··· GIVEN INFORMATION ···

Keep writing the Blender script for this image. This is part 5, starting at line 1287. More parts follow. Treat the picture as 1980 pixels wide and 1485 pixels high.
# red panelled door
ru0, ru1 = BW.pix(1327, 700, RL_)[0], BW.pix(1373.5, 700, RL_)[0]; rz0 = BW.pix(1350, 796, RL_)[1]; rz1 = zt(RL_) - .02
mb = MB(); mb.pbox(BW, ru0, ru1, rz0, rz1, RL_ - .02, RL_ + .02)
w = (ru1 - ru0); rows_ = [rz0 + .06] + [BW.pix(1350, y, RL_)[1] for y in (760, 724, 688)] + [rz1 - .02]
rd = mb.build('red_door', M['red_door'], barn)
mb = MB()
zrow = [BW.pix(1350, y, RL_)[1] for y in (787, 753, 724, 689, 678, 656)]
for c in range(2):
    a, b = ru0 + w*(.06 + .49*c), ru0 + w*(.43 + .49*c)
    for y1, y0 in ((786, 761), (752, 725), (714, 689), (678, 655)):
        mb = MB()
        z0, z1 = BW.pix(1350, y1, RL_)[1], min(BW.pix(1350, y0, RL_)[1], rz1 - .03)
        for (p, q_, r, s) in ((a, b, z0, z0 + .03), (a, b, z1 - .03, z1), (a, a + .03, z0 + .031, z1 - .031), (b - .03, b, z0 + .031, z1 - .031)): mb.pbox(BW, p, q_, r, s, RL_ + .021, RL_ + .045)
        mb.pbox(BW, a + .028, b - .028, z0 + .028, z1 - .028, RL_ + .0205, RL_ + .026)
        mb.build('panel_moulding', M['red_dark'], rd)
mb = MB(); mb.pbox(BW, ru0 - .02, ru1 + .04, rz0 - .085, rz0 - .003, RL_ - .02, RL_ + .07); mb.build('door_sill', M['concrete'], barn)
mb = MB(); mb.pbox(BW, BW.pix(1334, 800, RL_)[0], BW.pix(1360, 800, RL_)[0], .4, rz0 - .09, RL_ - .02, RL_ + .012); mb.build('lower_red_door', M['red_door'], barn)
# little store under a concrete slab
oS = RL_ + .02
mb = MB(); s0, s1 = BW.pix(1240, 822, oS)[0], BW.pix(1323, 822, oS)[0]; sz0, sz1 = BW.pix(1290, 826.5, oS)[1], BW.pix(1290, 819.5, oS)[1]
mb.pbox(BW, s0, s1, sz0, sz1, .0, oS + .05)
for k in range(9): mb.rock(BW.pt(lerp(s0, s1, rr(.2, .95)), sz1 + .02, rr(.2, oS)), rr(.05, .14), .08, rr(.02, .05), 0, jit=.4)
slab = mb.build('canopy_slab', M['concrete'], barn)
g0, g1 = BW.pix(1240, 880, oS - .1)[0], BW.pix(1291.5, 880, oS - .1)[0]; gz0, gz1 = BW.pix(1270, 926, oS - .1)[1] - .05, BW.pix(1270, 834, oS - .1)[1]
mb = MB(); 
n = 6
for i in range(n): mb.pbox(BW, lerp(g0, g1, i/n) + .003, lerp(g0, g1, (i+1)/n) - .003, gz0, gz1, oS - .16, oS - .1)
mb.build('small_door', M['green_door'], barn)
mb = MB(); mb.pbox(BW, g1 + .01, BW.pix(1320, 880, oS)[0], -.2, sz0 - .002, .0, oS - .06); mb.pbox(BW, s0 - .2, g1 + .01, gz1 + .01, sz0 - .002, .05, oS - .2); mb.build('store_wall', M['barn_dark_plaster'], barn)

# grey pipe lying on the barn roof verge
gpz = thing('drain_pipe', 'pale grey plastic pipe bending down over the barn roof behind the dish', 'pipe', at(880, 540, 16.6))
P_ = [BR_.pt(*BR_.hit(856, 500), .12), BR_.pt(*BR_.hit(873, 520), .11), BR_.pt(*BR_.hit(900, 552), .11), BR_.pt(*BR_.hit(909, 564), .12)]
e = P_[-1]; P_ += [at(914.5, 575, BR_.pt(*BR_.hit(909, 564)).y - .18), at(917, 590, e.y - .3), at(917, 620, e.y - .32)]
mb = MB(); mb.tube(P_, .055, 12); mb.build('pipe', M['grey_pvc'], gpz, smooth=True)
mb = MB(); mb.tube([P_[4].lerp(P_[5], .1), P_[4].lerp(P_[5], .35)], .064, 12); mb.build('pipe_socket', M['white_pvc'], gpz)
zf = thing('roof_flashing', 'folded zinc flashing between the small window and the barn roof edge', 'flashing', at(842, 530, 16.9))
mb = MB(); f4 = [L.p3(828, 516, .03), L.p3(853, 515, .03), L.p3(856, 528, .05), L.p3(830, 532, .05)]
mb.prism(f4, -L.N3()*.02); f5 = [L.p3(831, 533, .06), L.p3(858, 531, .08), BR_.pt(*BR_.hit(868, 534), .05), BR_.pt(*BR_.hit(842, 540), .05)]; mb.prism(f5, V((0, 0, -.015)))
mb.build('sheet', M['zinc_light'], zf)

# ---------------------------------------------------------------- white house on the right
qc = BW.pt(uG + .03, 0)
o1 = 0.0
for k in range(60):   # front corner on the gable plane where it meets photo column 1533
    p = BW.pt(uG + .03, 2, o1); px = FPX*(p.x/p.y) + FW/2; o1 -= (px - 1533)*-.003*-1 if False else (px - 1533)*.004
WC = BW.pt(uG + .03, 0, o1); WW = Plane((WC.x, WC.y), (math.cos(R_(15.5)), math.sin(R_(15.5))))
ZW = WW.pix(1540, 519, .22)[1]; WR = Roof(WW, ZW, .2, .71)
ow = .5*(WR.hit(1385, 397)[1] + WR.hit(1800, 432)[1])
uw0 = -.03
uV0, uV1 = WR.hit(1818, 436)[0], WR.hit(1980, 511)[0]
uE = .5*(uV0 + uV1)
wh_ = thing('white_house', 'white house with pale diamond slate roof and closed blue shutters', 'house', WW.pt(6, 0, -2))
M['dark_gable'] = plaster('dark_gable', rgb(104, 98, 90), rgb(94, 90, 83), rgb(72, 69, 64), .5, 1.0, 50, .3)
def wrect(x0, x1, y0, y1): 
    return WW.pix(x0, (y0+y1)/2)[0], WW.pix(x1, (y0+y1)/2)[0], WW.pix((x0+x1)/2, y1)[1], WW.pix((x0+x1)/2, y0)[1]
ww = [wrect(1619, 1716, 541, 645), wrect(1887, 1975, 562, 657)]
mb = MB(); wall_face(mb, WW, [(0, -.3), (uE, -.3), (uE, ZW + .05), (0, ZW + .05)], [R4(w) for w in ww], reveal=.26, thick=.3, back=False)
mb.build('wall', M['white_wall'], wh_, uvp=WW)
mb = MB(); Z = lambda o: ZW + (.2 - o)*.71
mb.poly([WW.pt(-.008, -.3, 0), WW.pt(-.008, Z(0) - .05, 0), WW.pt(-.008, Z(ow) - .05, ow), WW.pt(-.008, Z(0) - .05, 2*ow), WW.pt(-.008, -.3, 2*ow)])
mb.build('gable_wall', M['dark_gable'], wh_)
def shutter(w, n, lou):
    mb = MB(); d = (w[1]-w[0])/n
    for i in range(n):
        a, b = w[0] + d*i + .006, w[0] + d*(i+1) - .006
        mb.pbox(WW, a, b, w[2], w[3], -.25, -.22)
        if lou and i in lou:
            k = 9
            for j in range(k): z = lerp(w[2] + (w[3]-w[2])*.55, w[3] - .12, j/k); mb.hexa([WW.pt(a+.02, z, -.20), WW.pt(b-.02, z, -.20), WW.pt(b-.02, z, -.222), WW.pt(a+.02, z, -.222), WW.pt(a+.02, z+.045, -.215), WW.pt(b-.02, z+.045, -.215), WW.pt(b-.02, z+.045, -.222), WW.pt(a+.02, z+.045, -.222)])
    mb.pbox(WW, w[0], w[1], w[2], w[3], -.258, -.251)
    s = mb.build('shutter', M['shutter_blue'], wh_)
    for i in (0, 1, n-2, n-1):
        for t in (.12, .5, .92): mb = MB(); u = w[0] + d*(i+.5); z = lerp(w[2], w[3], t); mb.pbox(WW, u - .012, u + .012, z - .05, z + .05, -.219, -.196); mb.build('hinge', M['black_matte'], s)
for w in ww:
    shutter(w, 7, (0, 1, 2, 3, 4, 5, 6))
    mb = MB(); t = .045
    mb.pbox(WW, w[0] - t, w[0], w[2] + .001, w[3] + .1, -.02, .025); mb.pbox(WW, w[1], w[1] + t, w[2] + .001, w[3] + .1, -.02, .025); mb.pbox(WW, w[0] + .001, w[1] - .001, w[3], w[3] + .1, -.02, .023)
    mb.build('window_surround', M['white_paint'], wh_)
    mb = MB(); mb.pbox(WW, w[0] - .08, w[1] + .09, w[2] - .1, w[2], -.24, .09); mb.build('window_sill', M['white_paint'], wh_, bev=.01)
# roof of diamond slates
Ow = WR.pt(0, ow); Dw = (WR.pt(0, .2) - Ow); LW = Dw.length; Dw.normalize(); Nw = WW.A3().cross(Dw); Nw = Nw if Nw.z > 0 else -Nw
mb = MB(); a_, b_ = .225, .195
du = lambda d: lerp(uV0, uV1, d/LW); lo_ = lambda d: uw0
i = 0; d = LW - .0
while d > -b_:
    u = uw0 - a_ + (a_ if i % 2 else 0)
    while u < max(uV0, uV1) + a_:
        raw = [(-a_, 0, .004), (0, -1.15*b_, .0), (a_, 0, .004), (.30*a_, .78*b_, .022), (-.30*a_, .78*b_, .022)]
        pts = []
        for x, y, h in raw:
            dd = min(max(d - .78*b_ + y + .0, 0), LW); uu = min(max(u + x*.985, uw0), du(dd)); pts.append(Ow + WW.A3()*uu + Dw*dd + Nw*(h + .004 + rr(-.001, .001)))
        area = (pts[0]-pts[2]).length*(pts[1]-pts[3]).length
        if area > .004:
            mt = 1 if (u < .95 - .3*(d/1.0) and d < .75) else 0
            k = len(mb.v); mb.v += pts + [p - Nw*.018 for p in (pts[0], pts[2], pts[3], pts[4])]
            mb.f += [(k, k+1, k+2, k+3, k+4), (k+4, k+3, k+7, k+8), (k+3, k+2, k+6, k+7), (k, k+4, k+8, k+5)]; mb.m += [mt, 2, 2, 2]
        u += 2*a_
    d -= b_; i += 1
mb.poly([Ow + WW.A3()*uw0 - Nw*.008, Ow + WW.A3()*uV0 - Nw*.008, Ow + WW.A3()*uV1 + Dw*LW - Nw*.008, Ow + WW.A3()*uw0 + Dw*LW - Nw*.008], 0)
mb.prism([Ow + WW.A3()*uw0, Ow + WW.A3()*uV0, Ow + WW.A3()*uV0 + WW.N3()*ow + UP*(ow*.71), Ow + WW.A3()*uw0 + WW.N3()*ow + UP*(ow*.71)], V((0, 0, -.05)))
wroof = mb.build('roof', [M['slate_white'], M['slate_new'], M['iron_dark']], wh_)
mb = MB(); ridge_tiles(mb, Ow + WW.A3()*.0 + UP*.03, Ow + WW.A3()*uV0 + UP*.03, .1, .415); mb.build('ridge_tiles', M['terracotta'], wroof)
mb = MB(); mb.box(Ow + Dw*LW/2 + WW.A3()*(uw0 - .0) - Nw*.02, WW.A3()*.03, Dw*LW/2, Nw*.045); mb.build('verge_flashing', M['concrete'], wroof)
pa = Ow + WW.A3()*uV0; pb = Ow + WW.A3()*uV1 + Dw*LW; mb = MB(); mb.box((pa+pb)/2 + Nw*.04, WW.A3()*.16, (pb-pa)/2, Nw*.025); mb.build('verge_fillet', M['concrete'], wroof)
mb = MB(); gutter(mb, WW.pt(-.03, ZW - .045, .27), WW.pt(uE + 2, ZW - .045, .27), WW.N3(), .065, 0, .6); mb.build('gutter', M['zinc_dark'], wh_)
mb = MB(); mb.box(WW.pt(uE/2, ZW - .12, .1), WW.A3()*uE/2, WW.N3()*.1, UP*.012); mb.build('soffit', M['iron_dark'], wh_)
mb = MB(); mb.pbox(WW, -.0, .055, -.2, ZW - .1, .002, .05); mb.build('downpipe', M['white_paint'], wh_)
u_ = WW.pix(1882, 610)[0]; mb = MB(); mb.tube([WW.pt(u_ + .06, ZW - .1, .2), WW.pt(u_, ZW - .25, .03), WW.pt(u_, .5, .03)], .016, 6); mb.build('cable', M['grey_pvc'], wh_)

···

> REQUIREMENTS
Reproduce exactly the lines from the line with "1.0, 50, .3)" through the line with "mb.poly([WW.pt(-.008, -.3, 0), WW.pt(-.008, Z(0)", both end lines included, and only those lines.

> THE ANSWER
M['dark_gable'] = plaster('dark_gable', rgb(104, 98, 90), rgb(94, 90, 83), rgb(72, 69, 64), .5, 1.0, 50, .3)
def wrect(x0, x1, y0, y1): 
    return WW.pix(x0, (y0+y1)/2)[0], WW.pix(x1, (y0+y1)/2)[0], WW.pix((x0+x1)/2, y1)[1], WW.pix((x0+x1)/2, y0)[1]
ww = [wrect(1619, 1716, 541, 645), wrect(1887, 1975, 562, 657)]
mb = MB(); wall_face(mb, WW, [(0, -.3), (uE, -.3), (uE, ZW + .05), (0, ZW + .05)], [R4(w) for w in ww], reveal=.26, thick=.3, back=False)
mb.build('wall', M['white_wall'], wh_, uvp=WW)
mb = MB(); Z = lambda o: ZW + (.2 - o)*.71
mb.poly([WW.pt(-.008, -.3, 0), WW.pt(-.008, Z(0) - .05, 0), WW.pt(-.008, Z(ow) - .05, ow), WW.pt(-.008, Z(0) - .05, 2*ow), WW.pt(-.008, -.3, 2*ow)])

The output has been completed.